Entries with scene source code
==========

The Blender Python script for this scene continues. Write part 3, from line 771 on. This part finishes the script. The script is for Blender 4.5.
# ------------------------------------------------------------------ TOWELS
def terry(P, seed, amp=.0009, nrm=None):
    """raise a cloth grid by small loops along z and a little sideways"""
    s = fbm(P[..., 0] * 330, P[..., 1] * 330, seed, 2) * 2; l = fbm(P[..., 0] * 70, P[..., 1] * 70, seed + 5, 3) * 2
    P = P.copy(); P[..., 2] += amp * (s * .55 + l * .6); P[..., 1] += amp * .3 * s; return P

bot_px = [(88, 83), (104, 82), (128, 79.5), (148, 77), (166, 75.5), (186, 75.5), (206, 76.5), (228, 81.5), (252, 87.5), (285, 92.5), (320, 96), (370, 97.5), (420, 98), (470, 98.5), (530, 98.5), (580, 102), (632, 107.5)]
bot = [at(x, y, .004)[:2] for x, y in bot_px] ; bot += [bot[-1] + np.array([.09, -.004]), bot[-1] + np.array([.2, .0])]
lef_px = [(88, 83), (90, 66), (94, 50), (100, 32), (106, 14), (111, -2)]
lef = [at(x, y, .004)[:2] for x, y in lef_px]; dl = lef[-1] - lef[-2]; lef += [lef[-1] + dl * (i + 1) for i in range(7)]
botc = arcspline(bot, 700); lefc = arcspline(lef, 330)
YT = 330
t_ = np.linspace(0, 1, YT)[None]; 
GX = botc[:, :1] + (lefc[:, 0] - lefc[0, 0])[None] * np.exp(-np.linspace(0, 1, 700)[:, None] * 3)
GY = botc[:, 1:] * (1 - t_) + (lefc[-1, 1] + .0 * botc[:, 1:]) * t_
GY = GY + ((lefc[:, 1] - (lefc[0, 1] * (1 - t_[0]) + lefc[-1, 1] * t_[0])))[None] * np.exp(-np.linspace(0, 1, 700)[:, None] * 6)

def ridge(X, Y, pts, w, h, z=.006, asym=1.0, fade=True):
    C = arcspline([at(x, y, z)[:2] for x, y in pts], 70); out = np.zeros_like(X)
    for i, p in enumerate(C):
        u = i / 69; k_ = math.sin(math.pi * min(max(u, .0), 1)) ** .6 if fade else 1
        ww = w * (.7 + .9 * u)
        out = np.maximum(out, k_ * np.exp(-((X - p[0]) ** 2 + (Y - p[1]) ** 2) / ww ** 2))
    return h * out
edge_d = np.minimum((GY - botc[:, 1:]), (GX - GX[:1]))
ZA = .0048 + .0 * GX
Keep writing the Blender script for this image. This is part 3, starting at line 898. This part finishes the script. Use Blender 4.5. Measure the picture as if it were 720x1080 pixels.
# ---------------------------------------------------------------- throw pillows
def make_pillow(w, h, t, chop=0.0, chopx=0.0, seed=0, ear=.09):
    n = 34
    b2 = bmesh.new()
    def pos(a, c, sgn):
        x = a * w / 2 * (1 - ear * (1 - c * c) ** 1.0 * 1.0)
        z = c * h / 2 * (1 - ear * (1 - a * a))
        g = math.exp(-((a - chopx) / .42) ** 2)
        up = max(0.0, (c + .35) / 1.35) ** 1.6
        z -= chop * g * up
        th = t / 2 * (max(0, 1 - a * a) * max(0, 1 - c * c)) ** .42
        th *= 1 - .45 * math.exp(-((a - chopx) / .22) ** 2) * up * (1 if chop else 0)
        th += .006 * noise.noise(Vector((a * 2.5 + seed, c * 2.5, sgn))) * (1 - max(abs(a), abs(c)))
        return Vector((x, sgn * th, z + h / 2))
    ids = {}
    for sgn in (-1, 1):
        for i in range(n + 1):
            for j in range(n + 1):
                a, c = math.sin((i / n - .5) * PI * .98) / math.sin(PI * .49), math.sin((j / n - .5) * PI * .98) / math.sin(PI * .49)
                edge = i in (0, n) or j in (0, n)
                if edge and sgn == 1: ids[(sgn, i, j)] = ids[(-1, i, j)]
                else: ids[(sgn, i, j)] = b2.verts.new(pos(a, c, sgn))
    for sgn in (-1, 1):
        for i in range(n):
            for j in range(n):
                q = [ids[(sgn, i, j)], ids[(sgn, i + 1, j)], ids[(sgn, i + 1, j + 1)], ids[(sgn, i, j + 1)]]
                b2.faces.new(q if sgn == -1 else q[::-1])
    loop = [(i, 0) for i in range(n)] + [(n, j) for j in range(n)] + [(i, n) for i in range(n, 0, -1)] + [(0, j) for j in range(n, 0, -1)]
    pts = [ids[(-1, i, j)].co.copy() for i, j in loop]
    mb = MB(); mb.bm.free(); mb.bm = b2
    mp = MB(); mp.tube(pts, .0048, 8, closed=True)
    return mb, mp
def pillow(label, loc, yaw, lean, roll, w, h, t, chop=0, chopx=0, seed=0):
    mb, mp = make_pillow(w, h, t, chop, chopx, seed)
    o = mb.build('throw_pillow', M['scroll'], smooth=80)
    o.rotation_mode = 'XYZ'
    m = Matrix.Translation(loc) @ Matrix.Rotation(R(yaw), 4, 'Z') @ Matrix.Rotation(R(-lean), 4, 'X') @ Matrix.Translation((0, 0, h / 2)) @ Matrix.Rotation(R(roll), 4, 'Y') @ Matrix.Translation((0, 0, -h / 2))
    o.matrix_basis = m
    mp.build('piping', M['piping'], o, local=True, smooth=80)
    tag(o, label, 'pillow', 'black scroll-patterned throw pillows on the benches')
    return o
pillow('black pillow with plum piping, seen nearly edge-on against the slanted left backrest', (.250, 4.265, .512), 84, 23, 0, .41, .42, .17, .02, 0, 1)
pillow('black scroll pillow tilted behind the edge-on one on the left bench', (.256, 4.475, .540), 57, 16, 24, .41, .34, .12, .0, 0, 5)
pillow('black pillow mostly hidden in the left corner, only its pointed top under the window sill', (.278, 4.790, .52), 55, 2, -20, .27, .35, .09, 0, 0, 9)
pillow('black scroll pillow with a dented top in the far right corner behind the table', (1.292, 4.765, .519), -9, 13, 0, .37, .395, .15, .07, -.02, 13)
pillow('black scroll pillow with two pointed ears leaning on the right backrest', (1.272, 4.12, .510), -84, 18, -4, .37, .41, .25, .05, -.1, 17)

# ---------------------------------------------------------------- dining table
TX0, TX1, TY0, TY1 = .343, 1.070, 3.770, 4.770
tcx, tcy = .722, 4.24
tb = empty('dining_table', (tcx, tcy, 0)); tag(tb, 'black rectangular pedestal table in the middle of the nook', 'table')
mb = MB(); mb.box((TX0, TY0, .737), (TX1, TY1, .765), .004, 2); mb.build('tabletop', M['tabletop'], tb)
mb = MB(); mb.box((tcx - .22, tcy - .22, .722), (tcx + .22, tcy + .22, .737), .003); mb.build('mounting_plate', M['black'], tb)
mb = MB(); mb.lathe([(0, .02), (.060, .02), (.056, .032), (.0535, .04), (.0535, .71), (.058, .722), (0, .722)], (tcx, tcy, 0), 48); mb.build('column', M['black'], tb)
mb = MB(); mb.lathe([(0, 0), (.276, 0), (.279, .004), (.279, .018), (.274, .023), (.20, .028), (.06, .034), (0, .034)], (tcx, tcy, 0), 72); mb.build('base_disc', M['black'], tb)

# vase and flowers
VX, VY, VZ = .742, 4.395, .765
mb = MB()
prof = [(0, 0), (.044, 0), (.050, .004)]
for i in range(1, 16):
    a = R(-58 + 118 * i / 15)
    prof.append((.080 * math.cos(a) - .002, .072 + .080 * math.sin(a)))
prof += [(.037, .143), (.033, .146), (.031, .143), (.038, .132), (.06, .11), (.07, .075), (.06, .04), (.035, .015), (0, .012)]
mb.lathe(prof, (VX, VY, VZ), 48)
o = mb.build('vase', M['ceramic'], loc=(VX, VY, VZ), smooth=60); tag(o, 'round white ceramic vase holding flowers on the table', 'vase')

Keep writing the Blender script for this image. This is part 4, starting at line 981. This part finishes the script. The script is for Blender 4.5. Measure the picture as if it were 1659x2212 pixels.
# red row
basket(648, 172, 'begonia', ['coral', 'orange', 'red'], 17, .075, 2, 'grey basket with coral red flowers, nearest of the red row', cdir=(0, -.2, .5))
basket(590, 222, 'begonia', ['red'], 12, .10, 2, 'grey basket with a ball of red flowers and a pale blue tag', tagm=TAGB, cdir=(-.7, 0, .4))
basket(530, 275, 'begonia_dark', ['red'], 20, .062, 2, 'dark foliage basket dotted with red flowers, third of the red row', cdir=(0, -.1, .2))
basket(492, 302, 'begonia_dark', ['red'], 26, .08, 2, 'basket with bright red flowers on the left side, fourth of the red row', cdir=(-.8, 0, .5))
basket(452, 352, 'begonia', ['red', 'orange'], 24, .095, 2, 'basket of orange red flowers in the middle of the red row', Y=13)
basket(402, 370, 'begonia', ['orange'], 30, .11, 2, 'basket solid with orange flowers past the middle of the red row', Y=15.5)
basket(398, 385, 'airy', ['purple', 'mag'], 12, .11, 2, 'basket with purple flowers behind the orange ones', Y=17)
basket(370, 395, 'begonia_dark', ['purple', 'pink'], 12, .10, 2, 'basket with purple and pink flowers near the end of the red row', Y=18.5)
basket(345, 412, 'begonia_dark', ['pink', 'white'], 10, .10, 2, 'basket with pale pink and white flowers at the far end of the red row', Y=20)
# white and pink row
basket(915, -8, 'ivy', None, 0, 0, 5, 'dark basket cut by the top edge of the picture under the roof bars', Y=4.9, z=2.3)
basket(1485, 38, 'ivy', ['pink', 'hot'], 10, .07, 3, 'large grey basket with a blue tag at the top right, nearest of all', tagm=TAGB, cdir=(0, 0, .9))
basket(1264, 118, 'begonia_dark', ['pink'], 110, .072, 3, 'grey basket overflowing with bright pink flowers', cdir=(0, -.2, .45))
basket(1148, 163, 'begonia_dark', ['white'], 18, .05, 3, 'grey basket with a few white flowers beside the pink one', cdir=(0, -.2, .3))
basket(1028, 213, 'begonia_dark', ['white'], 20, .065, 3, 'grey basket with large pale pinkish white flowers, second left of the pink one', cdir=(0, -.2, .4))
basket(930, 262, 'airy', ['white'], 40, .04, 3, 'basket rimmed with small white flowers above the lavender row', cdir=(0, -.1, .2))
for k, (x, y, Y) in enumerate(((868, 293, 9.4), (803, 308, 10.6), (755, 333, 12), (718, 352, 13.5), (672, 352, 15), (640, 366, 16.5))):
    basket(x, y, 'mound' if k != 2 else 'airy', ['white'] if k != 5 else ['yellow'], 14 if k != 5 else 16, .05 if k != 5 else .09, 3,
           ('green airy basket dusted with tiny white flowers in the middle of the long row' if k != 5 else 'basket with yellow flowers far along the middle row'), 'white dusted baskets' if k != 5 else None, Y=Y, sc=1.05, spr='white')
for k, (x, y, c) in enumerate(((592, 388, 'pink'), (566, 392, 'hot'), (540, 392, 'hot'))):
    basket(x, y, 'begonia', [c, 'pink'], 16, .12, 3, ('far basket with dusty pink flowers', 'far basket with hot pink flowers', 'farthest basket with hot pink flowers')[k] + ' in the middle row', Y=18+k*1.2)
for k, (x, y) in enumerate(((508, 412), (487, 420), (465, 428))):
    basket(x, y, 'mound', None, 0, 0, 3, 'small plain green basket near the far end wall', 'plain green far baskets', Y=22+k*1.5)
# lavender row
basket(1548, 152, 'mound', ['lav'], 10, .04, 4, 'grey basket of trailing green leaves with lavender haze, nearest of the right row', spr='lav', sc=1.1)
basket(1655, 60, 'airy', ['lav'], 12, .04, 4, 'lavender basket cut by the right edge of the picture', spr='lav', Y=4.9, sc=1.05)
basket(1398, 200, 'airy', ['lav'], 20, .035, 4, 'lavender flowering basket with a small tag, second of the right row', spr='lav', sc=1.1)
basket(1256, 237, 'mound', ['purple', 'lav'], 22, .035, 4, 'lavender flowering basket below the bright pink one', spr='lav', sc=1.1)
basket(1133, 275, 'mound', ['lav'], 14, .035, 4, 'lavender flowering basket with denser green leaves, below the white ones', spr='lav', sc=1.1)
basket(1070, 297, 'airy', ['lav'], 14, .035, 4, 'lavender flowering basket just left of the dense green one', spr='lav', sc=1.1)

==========

Copy all lines from the data that hold the word "writing".

Keep writing the Blender script for this image. This is part 3, starting at line 898. This part finishes the script. Use Blender 4.5. Measure the picture as if it were 720x1080 pixels.
Keep writing the Blender script for this image. This is part 4, starting at line 981. This part finishes the script. The script is for Blender 4.5. Measure the picture as if it were 1659x2212 pixels.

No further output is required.